If we remove the issue of who will have sole custody from the equation, parents will obviously no longer be able to use custody as a bargaining chip. Fathers would not be able to threaten to seek sole custody unless the mother agrees to unreasonably low maintenance. Mothers likewise would be prevented from holding restricted access over the father's head to obtain a better divorce
settlement. If both parents knew ahead of time with reasonable certainty that custody would be awarded jointly and therefore was not going to be an issue, there would be one less issue to fight about.
As a loving parent, I cannot imagine anything worse than being prevented from seeing my kids. The mere thought of not having access to them on a continual basis provokes angry, protective emotions.

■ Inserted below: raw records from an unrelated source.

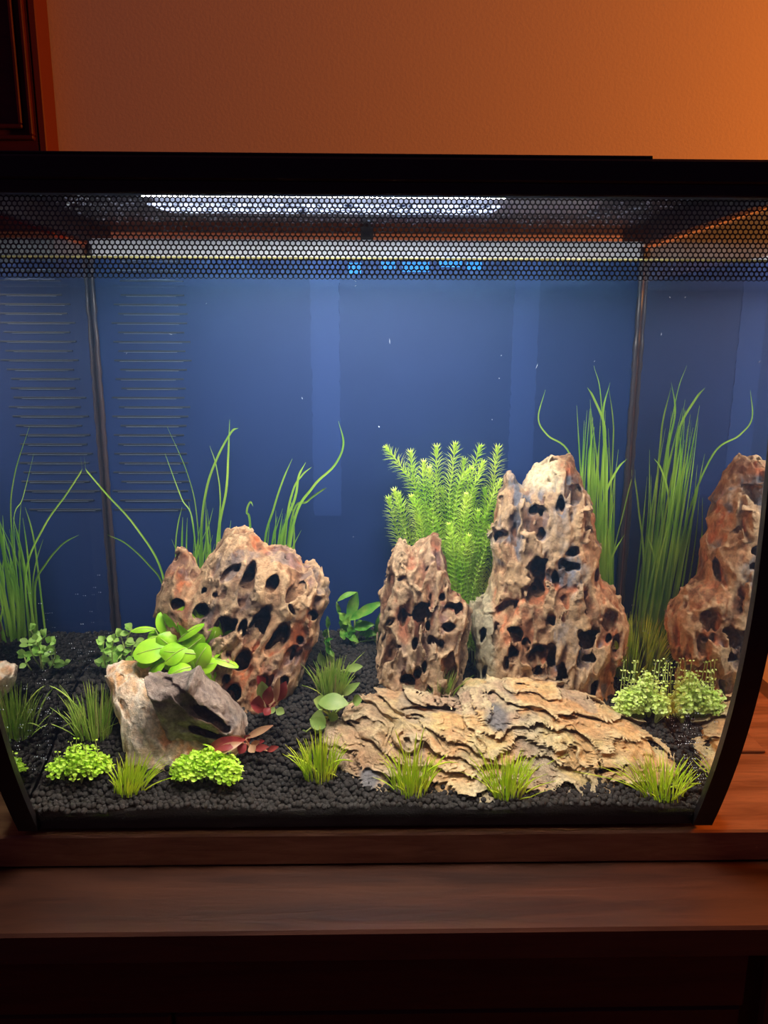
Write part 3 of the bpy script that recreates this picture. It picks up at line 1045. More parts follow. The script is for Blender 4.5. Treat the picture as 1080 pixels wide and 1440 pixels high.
stone('dragon_stone',
      [(518, 990), (524, 972), (532, 951), (533, 920), (534, 890), (537, 866), (536, 837), (547, 823), (550, 794), (557, 778), (564, 765), (572, 773), (578, 780), (589, 769), (600, 756), (609, 748), (620, 751), (621, 771), (626, 781), (627, 803), (631, 812), (633, 830), (643, 835), (654, 845), (659, 863), (657, 884), (651, 902), (653, 914), (648, 935), (645, 957), (638, 992), (600, 1010), (550, 1010)],
      0.096, 0.06, 0.022, 0.020,
      [(566, 866, 18, 6, 6, .010), (592, 861, 17, 14, 20, .009), (602, 881, 9, 5, 0, .015), (584, 905, 12, 5, 4, .015), (622, 839, 6, 4, 0, .01), (631, 860, 13, 8, 12, .006), (645, 859, 11, 6, 0, .008), (629, 881, 10, 7, 70, .008),
       (564, 814, 9, 4, 60, .006), (598, 935, 15, 6, 5, .010), (573, 962, 15, 12, 0, .012), (544, 904, 26, 8, 0, .004), (588, 946, 10, 7, 0, .009), (548, 875, 7, 6, 30, .006), (561, 910, 3, 3, 0, .006), (607, 903, 11, 6, 0, .005), (618, 912, 11, 5, 10, .006), (530, 965, 6, 5, 0, .006)],
      33, 'smallest of the upright pitted brown stones, with two little peaks, beside the feathery plant', dict(DRAGON, base=(0.32, 0.165, 0.08), brown=(0.155, 0.066, 0.028), rust=(0.36, 0.11, 0.055), pale=(0.55, 0.38, 0.22), rust_w=0.7, slate_w=0.6), streak=math.radians(4), amp=0.0020, pits=0.35, pit_len=3.2, pit_n0=0.68, group=GD, scoop=(95, 24, 0.0038), hole_wob=1.0)


def cream_top(c, vx, vy, vz, blend, nb, nc):
    p0 = at(750, 690, 0.105); p1 = at(785, 650, 0.105)
    w_ = smooth01(p0[2] - 0.002, p0[2] + 0.006, vz) * smooth01(p1[0] + 0.004, p1[0] - 0.006, vx) * smooth01(p0[0] - 0.008, p0[0] - 0.003, vx)
    c = blend(c, (0.66, 0.53, 0.33), w_ * 0.95)
    s0 = at(690, 860, 0.105)
    return blend(c, (0.36, 0.33, 0.22), smooth01(s0[0] + 0.003, s0[0] - 0.002, vx) * 0.8)


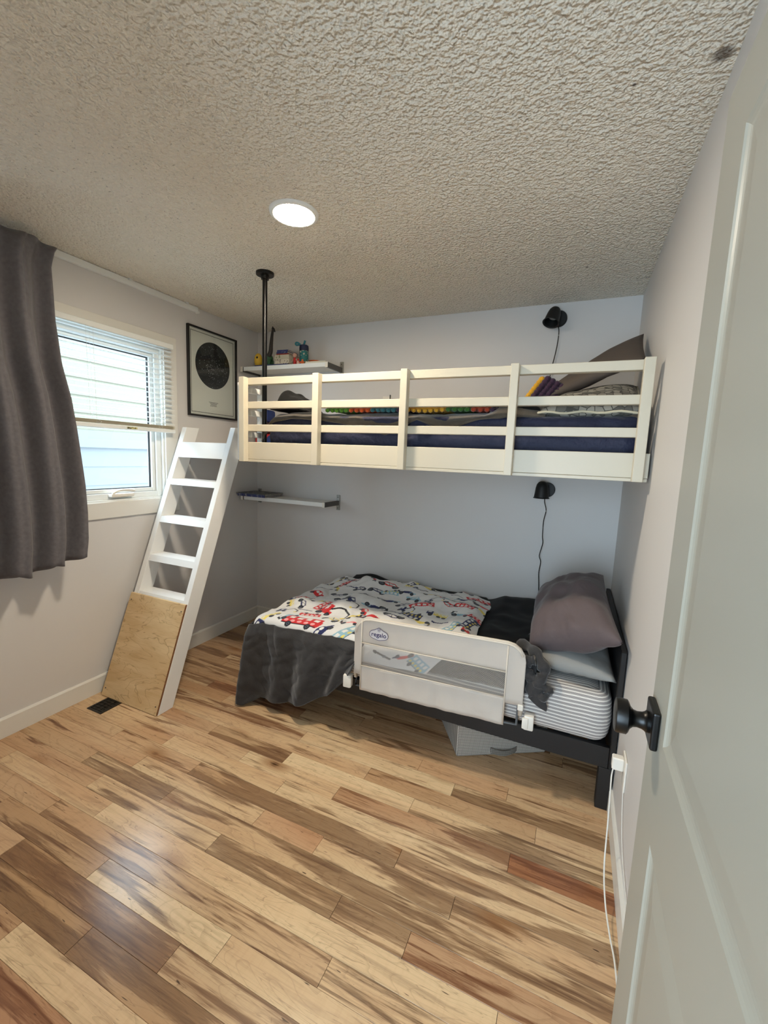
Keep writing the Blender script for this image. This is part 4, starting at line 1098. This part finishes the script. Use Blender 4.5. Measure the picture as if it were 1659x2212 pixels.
figurine(.515, 2.752, ('toy_red', 'pinkish'), 'tall pink and red toy figure in front of the bottle', .085)
figurine(.552, 2.742, ('pinkish', 'toy_red'), 'small pink toy figure in front of the bottle', .042)
figurine(.588, 2.745, ('toy_orange', 'toy_orange'), 'small orange toy figure right of the bottle', .036)
figurine(.625, 2.75, ('yarn_lime', 'toy_green'), 'small green toy blob next to the orange toy plate', .028)
bm = bm_new(); lathe(bm, [(0, zs), (.020, zs), (.045, zs+.018), (.048, zs+.019), (.046, zs+.022), (.02, zs+.006), (0, zs+.005)], (.640, 2.83, 0.0145), seg=24)
tag(obj('orange_dish', bm, M['toy_orange'], None, True), 'small orange dish on the sketchbook of the upper shelf', 'dish')

# things on the landing platform
zp = 1.5005
bm = bm_new(); box(bm, .195, .40, 2.68, 2.92, zp, zp+.105, .02, seg=3); ob = obj('red_cushion', bm, M['plushred'], None, 'auto'); tag(ob, 'red cushion at the bottom of the pile on the landing', 'cushion')
bm = bm_new(); lathe(bm, [(0, 2.6795), (.042, 2.6795), (.042, 2.682)], (.355, 0, zp+.055), (0, 1, 0), 24); obj('blue_disc', bm, M['plushblue'], ob)
bm = bm_new(); box(bm, .20, .31, 2.69, 2.80, zp+.106, zp+.195, .02, seg=3); tag(obj('folded_blanket', bm, M['plushbrown'], None, 'auto'), 'folded maroon blanket in the middle of the pile on the landing', 'blanket')
bm = bm_new(); box(bm, .20, .31, 2.69, 2.80, zp+.196, zp+.290, .02, seg=3); tag(obj('folded_blanket', bm, M['plushblue'], None, 'auto'), 'folded blue blanket on top of the pile on the landing', 'blanket')
zk = 1.5005
for i, (x, y, m_, lb_) in enumerate(((.355, 2.255, 'pinkish', 'tiny pale plastic toy on the landing edge above the ladder'), (.39, 2.25, 'toy_red', 'tiny red plastic toy on the landing edge above the ladder'), (.425, 2.255, 'bookcream', 'tiny cream toy on the landing edge above the ladder'))):
    t_ = empty('trinket', (x, y, zk), lb_, 'toy')
    bm = bm_new(); box(bm, x-.012, x+.010, y-.008, y+.008, zk, zk+.016, .003, seg=2); obj('body', bm, M[m_], t_)
    bm = bm_new(); tube(bm, spline([(x-.014, y, zk+.014), (x-.004, y-.002, zk+.030), (x+.008, y, zk+.022), (x+.016, y, zk+.030)], 4), .0022, 6); obj('loop', bm, M['toy_red' if i != 1 else 'bookcream'], t_, True)

# ------------------------------------------------------------------ loft bedding
def brown(u, v):
    x = .874+(2.36-.874)*u; y = 1.985+(2.88-1.985)*v
    fz = 1.680+.010*abs(nz(x*6, y*6, 1))
    # front hem wanders in and out of the mattress edge
    yf = np.interp(x, [.88, .95, 1.10, 1.28, 1.45, 1.60, 1.70, 1.78, 1.95, 2.10, 2.20, 2.36], [1.972, 1.976, 1.985, 1.982, 1.975, 1.970, 1.972, 1.980, 1.974, 1.985, 1.99, 2.02])
    drop = np.interp(x, [.88, .95, 1.05, 1.25, 1.45, 1.62, 1.68, 1.78, 1.92, 2.08, 2.2, 2.36], [.070, .045, .022, .035, .060, .105, .085, .030, .075, .030, .018, .015])
    y = yf+(2.88-yf)*v
    if v < .10: y = yf+(.10*(2.88-yf))*(v/.10)**2*1.0; z = fz-drop*(1-v/.10)
    else: z = fz
    z += min(1, v/.12)*(.006+.012*max(0, nz(x*5.5, y*7, 6)+.25)+.006*nz(x*15, y*13, 2))+(.045*min(1, max(0, (x-2.10)/.06))*min(1, v/.10))
    if u < .03: z -= .085*(1-u/.03)**1.5; x -= .016*(1-u/.03)
    hump = .13*math.exp(-((x-.99)/.13)**2-((y-2.25)/.20)**2)
    z += hump*0.0
    return (x, y, z)
bm = bm_new(); grid_surface(bm, 170, 70, brown, .007)
tag(obj('brown_blanket', bm, M['brown_fleece'], None, True), 'brown fleece blanket spread over the navy loft mattress', 'blanket')

def bl2(u, v):
    x = .862+(1.06-.862)*u; y = 2.04+.3*v
    e = min(u, 1-u, v, 1-v)
    h = .095*math.exp(-((x-.905)/.045)**2)+.070*math.exp(-((x-.98)/.06)**2)
    z = 1.715+h*(1-math.exp(-(min(v, 1-v)*9)**2))*(1-math.exp(-(min(u, 1-u)*12)**2))+.010*nz(x*18, y*14, 3)
    return (x, y, z)
bm = bm_new(); grid_surface(bm, 50, 40, bl2, .008)
tag(obj('black_throw', bm, M['black_fleece'], None, True), 'small black fleece throw humped at the foot of the loft bed', 'throw')

bm = bm_new()
grid_surface(bm, 30, 24, lambda u, v: (2.135+.20*u, 2.028+.36*v, 1.705+(.040+.012*nz(u*4, v*4))*math.sin(math.pi*min(1, max(0, v*1.0)))**.4*math.sin(math.pi*u)**.4), .008)
tag(obj('dark_throw', bm, M['black_fleece'], None, True), 'small black fleece lump in front of the brown pillow on the loft bed', 'throw')

# crochet blanket: rows of yarn bobbles in coloured bands, each band a part
cb = empty('crochet_blanket', (1.8, 2.3, 1.72), 'multicolored crochet bobble blanket behind the loft rail', 'blanket')
bands = [(1.236, 1.378, 'lime'), (1.378, 1.505, 'orange'), (1.505, 1.652, 'teal'), (1.652, 1.70, 'purple'), (1.70, 1.905, 'yellow'), (1.905, 2.026, 'green'), (2.026, 2.12, 'red'), (2.12, 2.16, 'purple')]
for a, b, c_ in bands:
    bm = bm_new(); r0 = .0135; n_ = max(2, int((b-a)/.026))
    box(bm, a, b, 2.045, 2.57, 1.706, 1.714)
    for i in range(n_):
        for j in range(11):
            x = a+(i+.5)*(b-a)/n_; y = 2.035+j*.026+.004*(i % 2)
            ball(bm, (x, y, 1.720-.018*(j == 0)+.006*nz(x*8, y*8)), r0, 1, (1, 1, .9))
    obj('yarn_band', bm, M['yarn_'+c_], cb, True)
# raised corner by the pillow: yellow and purple rows climbing up
bm = bm_new()
for i in range(9): t = i/8; ball(bm, (2.225+.085*t, 2.30, 1.755+.120*t), .0165, 2)
for i in range(7): t = i/6; ball(bm, (2.235+.07*t, 2.32, 1.745+.10*t), .0165, 2)
obj('yellow_edge', bm, M['yarn_yellow'], cb, True)
bm = bm_new()
for j in range(4):
    for i in range(9): t = i/8; ball(bm, (2.245+.022*j+.092*t, 2.295+.004*j, 1.748-.012*j+.128*t), .017, 2, (1, 1.2, 1))
obj('purple_edge', bm, M['yarn_purple'], cb, True)

# loft pillows
pillow('pillow', M['brownpillow'], [(2.30, 2.30, 1.775), (2.735, 2.20, 1.93), (2.748, 2.53, 2.12), (2.345, 2.68, 1.86)], .10, up=(-.45, -.25, .86), seed=21, wr=.010, pinch=.03, flat=.2,
       label='large dark brown pillow propped in the corner of the loft bed')
hp_, hc = pillow('pillow', M['hex'], [(2.33, 2.015, 1.685), (2.735, 1.998, 1.684), (2.735, 2.42, 1.85), (2.35, 2.46, 1.74)], .15, up=(-.2, -.35, .9), seed=31, wr=.010, pinch=.04, flat=.3,
       label='gray honeycomb patterned pillow with cream piping on the loft bed')
bm = bm_new(); ep = [q+Vector((0, 0, .004*math.sin(i*1.3))) for i, q in enumerate(hc)]
tube(bm, ep, .0055, 6, closed=True); hpipe = obj('piping', bm, M['cream_pipe'], hp_, True)

# ------------------------------------------------------------------ wall reading lamps
def wall_lamp(x, z, tilt, label, cordpts):
    l = empty('reading_lamp', (x, D, z), label, 'lamp', 'black wall reading lamps')
    bm = bm_new(); lathe(bm, [(0, -.0005), (.047, -.0005), (.047, -.020), (.044, -.024), (0, -.024)], (x, D, z), (0, 1, 0), 32)
    obj('wall_plate', bm, M['black_plastic'], l, 'auto')
    c = Vector((x-.028, D-.078, z+.002))
    bm = bm_new(); tube(bm, [(x, D-.02, z), c+Vector((0, .02, .0))], .009, 10); obj('arm', bm, M['black_plastic'], l, True)
    ax = Vector(tilt).normalized()   # opening direction
    bm = bm_new(); o = c-ax*.048
    lathe(bm, [(0, -.006), (.012, -.005), (.024, .002), (.033, .016), (.038, .036), (.0415, .070), (.045, .096), (.050, .100), (.048, .102), (.0405, .096), (.036, .055), (.030, .03), (0, .028)], o, ax, 32)
    sh = obj('shade', bm, M['black_plastic'], l, 'auto')
    bm = bm_new(); lathe(bm, [(0, .062), (.024, .062), (.026, .058), (0, .058)], o, ax, 24); obj('lens', bm, M['led'], sh, 'auto')
    bm = bm_new(); tube(bm, spline(cordpts, 6), .0028, 8); obj('cord', bm, M['black_plastic'], l, True)
    return l
def bp(u, v, y): # not used for placement by the camera: plain wall coordinates follow
    return (u, y, v)
wall_lamp(2.325, 2.345, (-.20, -.36, -.92), 'black wall reading lamp above the loft rail with its shade tipped outward',
          [(2.325, 2.932, 2.300), (2.331, 2.93, 2.27), (2.330, 2.93, 2.21), (2.322, 2.93, 2.14), (2.312, 2.93, 2.08), (2.303, 2.93, 2.02), (2.303, 2.93, 1.95), (2.305, 2.925, 1.74)])
wall_lamp(2.345, 1.300, (0, 0, -1), 'black wall reading lamp under the loft with shade pointing straight down',
          [(2.338, 2.935, 1.262), (2.335, 2.925, 1.225), (2.349, 2.918, 1.17), (2.340, 2.925, 1.105), (2.339, 2.93, 1.05), (2.341, 2.925, .995), (2.347, 2.91, .955), (2.336, 2.90, .895), (2.333, 2.915, .865), (2.344, 2.92, .83), (2.338, 2.925, .76), (2.343, 2.93, .69), (2.350, 2.93, .60)])

# outlet high on the back wall behind the loft
oc = empty('wall_outlet', (1.195, D, 1.90), 'white wall outlet plate on the back wall above the crochet blanket', 'outlet')
bobj('plate', M['clip'], [(1.160, 1.230, D-.006, D-.0005, 1.79, 1.905)], oc, bev=.002)
bobj('socket', M['black_plastic'], [(1.218, 1.224, D-.012, D-.006, 1.885, 1.915)], oc)

# right wall outlet, charger and cable
oo = empty('wall_outlet', (W, 1.70, .36), 'white wall outlet plate on the right wall between door and bed', 'outlet')
bobj('plate', M['clip'], [(W-.007, W-.0005, 1.655, 1.735, .300, .418)], oo, bev=.002)
pc = empty('charger', (W-.03, 1.70, .385), 'white plug-in charger with white cable by the door', 'charger')
bobj('plug_body', M['clip'], [(W-.046, W-.0075, 1.680, 1.712, .362, .410)], pc, bev=.004)
bm = bm_new(); tube(bm, spline([(2.725, 1.690, .362), (2.722, 1.685, .335), (2.721, 1.67, .31), (2.717, 1.60, .20), (2.712, 1.53, .10), (2.716, 1.45, .045), (2.726, 1.36, .025), (2.735, 1.28, .022), (2.738, 1.10, .02), (2.738, .9, .01)], 6), .0026, 8); obj('cable', bm, M['cord_white'], pc, True)
bm = bm_new(); tube(bm, spline([(2.7605, 1.665, .302), (2.7605, 1.62, .23), (2.7605, 1.54, .17), (2.7605, 1.40, .145), (2.7600, 1.2, .14)], 6), .0016, 6)
tag(obj('thin_wire', bm, M['cord_white'], None, True), 'thin white wire running down the right wall below the outlet', 'wire')

# ------------------------------------------------------------------ door (open against the right wall)
dr = empty('door_1', (2.671, .131, .008), kind='structure')
DX, DY1, DY0, DZ0, DZ1 = 2.671, .891, .131, .008, 2.04
bm = bm_new()
panels = [(DY0+.116, DY1-.116, 1.022, 1.934), (DY0+.116, DY1-.116, .20, .846)]
def fq(pts): bm.faces.new([bm.verts.new(p) for p in pts])
def rect(x, y0, y1, z0, z1): fq([(x, y0, z0), (x, y1, z0), (x, y1, z1), (x, y0, z1)])
ya, yb = panels[0][0], panels[0][1]
rect(DX, DY0, ya, DZ0, DZ1); rect(DX, yb, DY1, DZ0, DZ1)
rect(DX, ya, yb, DZ0, panels[1][2]); rect(DX, ya, yb, panels[1][3], panels[0][2]); rect(DX, ya, yb, panels[0][3], DZ1)
for (y0, y1, z0, z1) in panels:
    prof = [(0, 0), (.004, .0025), (.009, .0045), (.014, .0055), (.020, .0055), (.027, .0045), (.058, .0012), (.061, .001)]
    for (i0, d0), (i1, d1) in zip(prof, prof[1:]):
        A = [(y0+i0, z0+i0), (y1-i0, z0+i0), (y1-i0, z1-i0), (y0+i0, z1-i0)]; B = [(y0+i1, z0+i1), (y1-i1, z0+i1), (y1-i1, z1-i1), (y0+i1, z1-i1)]
        for q in range(4):
            r = (q+1) % 4; fq([(DX+d0, *A[q]), (DX+d0, *A[r]), (DX+d1, *B[r]), (DX+d1, *B[q])])
    i, d = prof[-1]; rect(DX+d, y0+i, y1-i, z0+i, z1-i)
# remaining sides of the leaf
XB = DX+.035
fq([(DX, DY1, DZ0), (XB, DY1, DZ0), (XB, DY1, DZ1), (DX, DY1, DZ1)]); fq([(DX, DY0, DZ0), (XB, DY0, DZ0), (XB, DY0, DZ1), (DX, DY0, DZ1)])
fq([(DX, DY0, DZ1), (XB, DY0, DZ1), (XB, DY1, DZ1), (DX, DY1, DZ1)]); fq([(DX, DY0, DZ0), (XB, DY0, DZ0), (XB, DY1, DZ0), (DX, DY1, DZ0)]); rect(XB, DY0, DY1, DZ0, DZ1)
bmesh.ops.remove_doubles(bm, verts=bm.verts, dist=1e-5)
obj('leaf', bm, M['door'], dr)
ky, kz = .838, 1.026
kn = empty('door_knob', (0, 0, 0)); kn.parent = dr; kn.location = Vector((DX, ky, kz))-dr.location
def kobj(name, bm, m, s=False):
    o = obj(name, bm, m, kn, s); return o
bm = bm_new(); box(bm, DX-.012, DX+.0, ky-.033, ky+.033, kz-.034, kz+.034, .0035, seg=2); kobj('rosette', bm, M['black_metal'])
bm = bm_new(); lathe(bm, [(.018, -.010), (.0185, -.016), (.0165, -.018), (.0145, -.022), (.0135, -.030), (.0150, -.036), (.020, -.041), (.0265, -.0435), (.0295, -.046), (.0300, -.060), (.0290, -.0635), (.0262, -.0645), (0, -.0645)], (DX, ky, kz), (1, 0, 0), 32)
kobj('knob', bm, M['black_metal'], 'auto')
bobj('hinge', M['black_metal'], [(DX-.006, DX+.006, DY0-.008, DY0+.004, .25, .34)], dr)
bobj('hinge', M['black_metal'], [(DX-.006, DX+.006, DY0-.008, DY0+.004, 1.72, 1.81)], dr)
bpy.context.view_layer.update()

When a marriage ends it is natural for the spouses to blame each other, to have lost respect for each other as a spouse, a lover and a friend. However, if the separating couple can be assisted and encouraged to still respect each other as loving and caring parents, it will provide as positive an environment as possible for the children.
The awarding of joint custody in the vast majority of cases will nurture this respect for each other as parents and will remove the greatest fear every parent faces: the loss of a child. It will also reduce the chances of partners remaining in a potentially abusive relationship because they know that if they walk out without the children, it will be currently held against them at the custody hearing.
Bill C-41 is an inadequate piece of legislation. It is inadequate because it does not responsibly and fairly address child custody laws in their entirety. This is yet another example of quick fix legislation. The government knows there are problems with the child support system and that Canadians are demanding change. However, instead of looking for the root of the problem, the government is proposing superficial and brash changes which it believes will appease voters in the next election.
In its current form Bill C-41 will bring little satisfaction to anyone. It will only result in further emotional suffering for the children who are caught up in these tragic child custody laws.